John Cale 3: The Academy In Peril

Somehow John Cale got a job as an A&R exec for the Reprise label, and his first album for them came loaded with lots of arty cachet. The very clever cut-out cover design via Andy Warhol is based on those good old Kodak slides, which don’t hint in the slightest at the predominantly classical contents, with only slight detours.

“The Philosopher” opens with a bluesy acoustic slide guitar while percussion thumps, an organ bleats, and horns blare, then a viola arrives. Ron Wood is thanked in the notes for the next track, but we suspect he’s playing the slide on this, because “Brahms” is simply solo piano in the classical style.
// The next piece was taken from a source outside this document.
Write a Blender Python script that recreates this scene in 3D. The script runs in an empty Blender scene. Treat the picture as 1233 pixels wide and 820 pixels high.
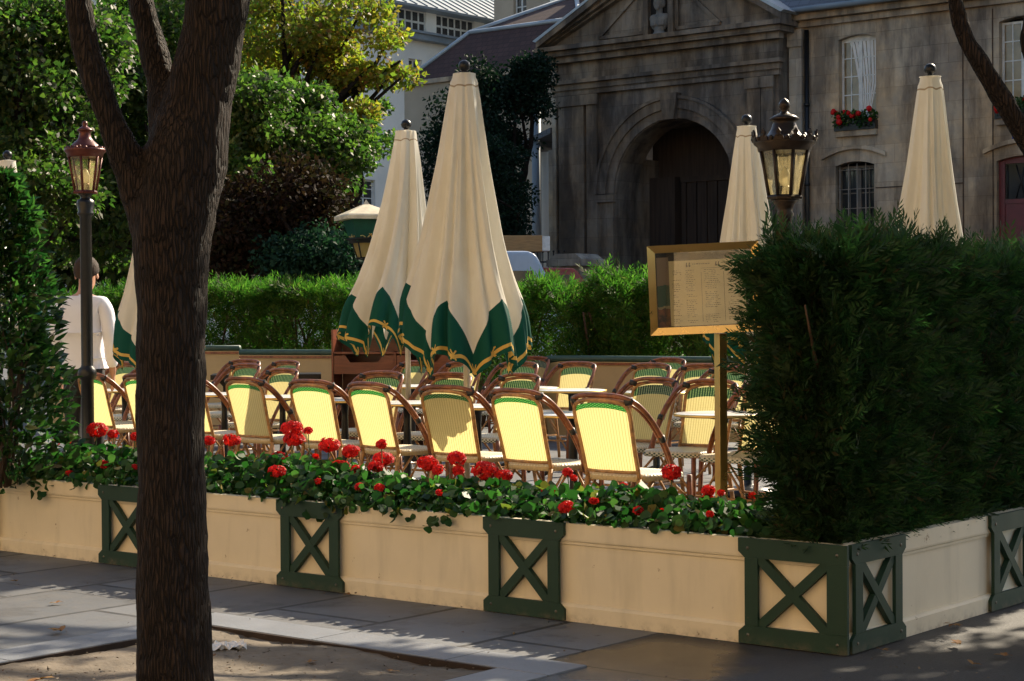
import bpy, bmesh, math, random
import numpy as np
from mathutils import Vector, Matrix, Euler
R = math.radians
random.seed(7)
sc = bpy.context.scene
COL = sc.collection

# ------------------------------------------------------------------ camera and pixel helpers
F = 2200.0; CX, CY = 616.5, 410.0            # the photograph is 1233 x 820
H = 1.35
PITCH = math.atan(28 / F); ROLL = R(-0.4)
CAMR = Matrix.Rotation(R(90) - PITCH, 3, 'X') @ Matrix.Rotation(ROLL, 3, 'Z')
CAMP = Vector((0, 0, H))
cam = bpy.data.objects.new('camera', bpy.data.cameras.new('camera'))
COL.objects.link(cam)
cam.matrix_world = Matrix.Translation(CAMP) @ CAMR.to_4x4()
cam.data.sensor_width = 36; cam.data.lens = F / 1233 * 36
cam.data.clip_start = 0.1; cam.data.clip_end = 2000
sc.camera = cam

def ray(x, y): return CAMR @ Vector(((x - CX) / F, -(y - CY) / F, -1))
def P(x, y, Y):
    d = ray(x, y); return CAMP + d * (Y / d.y)
def G(x, y, z=0.0):
    d = ray(x, y); return CAMP + d * ((z - H) / d.z)
ANG = R(51)                                   # the terrace and the facades all share this direction
DR = Vector((math.sin(ANG), -math.cos(ANG), 0)); NN = Vector((math.cos(ANG), math.sin(ANG), 0))
C0 = Vector((1.31, 7.25, 0))                 # outer corner of the planter on the pavement
RZ = -R(39)
def UV2W(u, v, z=0): return C0 - DR * u + NN * v + Vector((0, 0, z))
def W2UV(p):
    q = Vector(p) - C0; return (-q.dot(DR), q.dot(NN))
class Frame:                                  # a vertical plane in the world with its own axes (x along, y into, z up)
    def __init__(s, o, rz):
        s.o = Vector(o); s.rz = rz
        s.m = Matrix.Translation(s.o) @ Matrix.Rotation(rz, 4, 'Z'); s.i = s.m.inverted()
    def px(s, x, y, yl=0.0):
        o = s.i @ CAMP; d = s.i.to_3x3() @ ray(x, y); t = (yl - o.y) / d.y; q = o + d * t
        return q.x, q.z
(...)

Maybe he came up with the title? “Legs Larry At Television Centre” is named after the titular narrator, the drummer from the Bonzo Dog Band, here in the role of a director in an imaginary control room guiding the cameras supposedly filming the string quartet. Frankly, he’s distracting. The title track returns to the piano, starting quietly and eventually getting more frantic.

Layers of swirling piano make up the “Intro” to “Days Of Steam”, the most conventional track here, missing only a vocal and lyrics. The viola takes the melody, with a piano and vibraphone mostly doubling each other, before a recorder right out of “Ruby Tuesday” and a trumpet playing chromatic scales takes us out. The next “3 Orchestral Pieces” are banded as one track, and could be film soundtracks: “Faust” is lovely and haunting, “The Balance” begins regally and goes off-balance, and “Capt. Morgan’s Lament” is more stately. “King Harry” returns to the style of “The Philosopher” and “Days Of Steam” with percussion, plus demonic hissed vocals by Cale. Finally, “John Milton” is another piano piece with orchestral touches, and it’s quite moving.
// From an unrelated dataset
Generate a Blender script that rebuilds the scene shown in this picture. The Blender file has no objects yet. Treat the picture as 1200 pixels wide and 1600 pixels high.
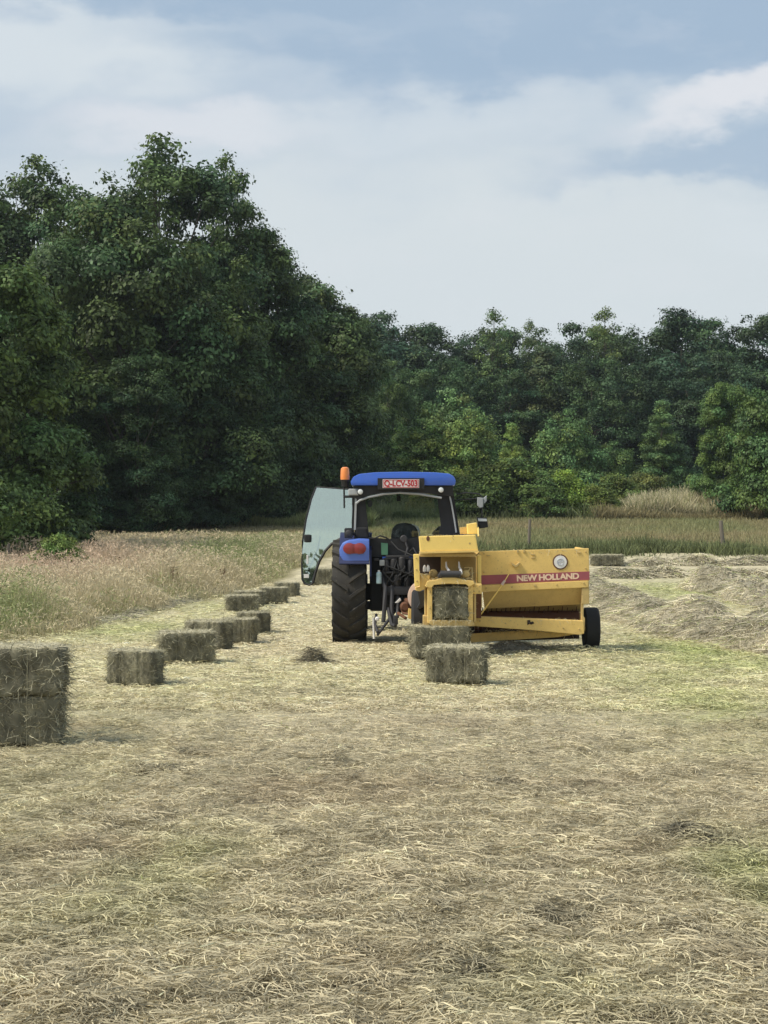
import bpy, bmesh, math
import numpy as np
from mathutils import Vector, Matrix

# ------------------------------------------------------------------ basics
F = 2525.0          # focal length in pixels of the 1200x1600 photograph
CH = 2.03           # camera height
SC = bpy.context.scene
COL = SC.collection
R_ = math.radians


def P(px, py, Y):
    return Vector(((px - 600) / F * Y, Y, CH + (800 - py) / F * Y))


def hash2(ix, iy, seed):
    n = (ix.astype(np.int64) * 374761393 + iy.astype(np.int64) * 668265263 + seed * 974634777) & 0xffffffff
    n = ((n ^ (n >> 13)) * 1274126177) & 0xffffffff
    n = n ^ (n >> 16)
    return (n & 0xffffff) / float(0xffffff)


def vn(x, y, scale, seed=0):
    x = np.asarray(x, float) / scale
    y = np.asarray(y, float) / scale
    ix, iy = np.floor(x), np.floor(y)
    fx, fy = x - ix, y - iy
    fx, fy = fx * fx * (3 - 2 * fx), fy * fy * (3 - 2 * fy)
    a, b = hash2(ix, iy, seed), hash2(ix + 1, iy, seed)
    c, d = hash2(ix, iy + 1, seed), hash2(ix + 1, iy + 1, seed)
    return (a * (1 - fx) + b * fx) * (1 - fy) + (c * (1 - fx) + d * fx) * fy


def softplus(v):
    return np.where(v > 20, v, np.log1p(np.exp(np.minimum(v, 20))))


def gz(x, y):
    x = np.asarray(x, float); y = np.asarray(y, float)
    z = .12 * softplus((y - 40) / 3) - .12 * softplus((y - 86) / 3)
    z = z + .05 * np.exp(-((y - 22.9) / .9) ** 2) * np.exp(-(x / 5) ** 4) - .05 * np.exp(-((y - 25.6) / 1.1) ** 2) * np.exp(-(x / 5) ** 4)
    z = z + (vn(x, y, 2.2, 3) - .5) * .05 + (vn(x, y, .7, 4) - .5) * .03 * (y < 60)
    return z


def sstep(a, b, v):
    t = np.clip((v - a) / (b - a), 0, 1)
    return t * t * (3 - 2 * t)


def edge_x(y):
    """x of the line between the cut field and the long meadow grass on the left"""
    return -5.75 + (y - 24) * (3.2 / 22) + (vn(y, y * 0, 2.5, 8) - .5) * .9


def blob(x, y, px, py, rx, ry):
    Y = CH * F / (py - 800)
    X = (px - 600) / F * Y
    return np.exp(-((x - X) / rx) ** 2 - ((y - Y) / ry) ** 2)


def field_col(x, y):
    x = np.asarray(x, float); y = np.asarray(y, float)
    pale = np.array([.74, .655, .44]); brown = np.array([.565, .495, .335]); green = np.array([.42, .47, .17]); red = np.array([.26, .185, .11])
    n = vn(x, y, 1.3, 11) * .6 + vn(x, y, .45, 12) * .4
    f = sstep(14.5, 19.5, y + (n - .5) * 4)
    c = brown[None] * (1 - f)[:, None] + pale[None] * f[:, None]
    g = (blob(x, y, 1080, 1090, 1.0, 2.8) * .55 + blob(x, y, 1190, 1370, .35, 1.0) * .6 + blob(x, y, 300, 1345, .35, .8) * .25
         + blob(x, y, 860, 1030, 1.8, 2.0) * .2 + blob(x, y, 1080, 1015, 1.1, 4.0) * .7 + blob(x, y, 190, 985, 1.4, 2.4) * .6
         + blob(x, y, 330, 950, 1.3, 4) * .45 + blob(x, y, 1080, 932, 1.7, 4.5) * .85 + blob(x, y, 900, 1560, .5, .6) * .18 + blob(x, y, 180, 1430, .5, .8) * .22
         + np.clip(vn(x, y, 2.7, 15) - .62, 0, 1) * .5 + .02)
    g = np.clip(g * (.45 + .8 * vn(x, y, .35, 16)), 0, .8)[:, None]
    c = c * (1 - g) + green[None] * g
    r = (np.clip(vn(x, y, .8, 17) - .66, 0, 1) * 1.3 * (y < 16))[:, None]
    c = c * (1 - r) + red[None] * r
    c = c * (.84 + .32 * vn(x, y, .3, 18))[:, None]
    return c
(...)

One wonders how Reprise thought they were supposed to market this album. It’s not radio-friendly in the least, but when the guy whose name is on the cover works for the label, maybe that was enough for them. It’s tough to recommend The Academy In Peril, but for all its lovely moments, it still deserves to be heard.

John Cale The Academy In Peril (1972)—

1 comment:

  1. It's worth hearing. Once. Cale has always struck me as a bit of a charlatan, and only Paris 1919 delivers what you'd expect from his reputation.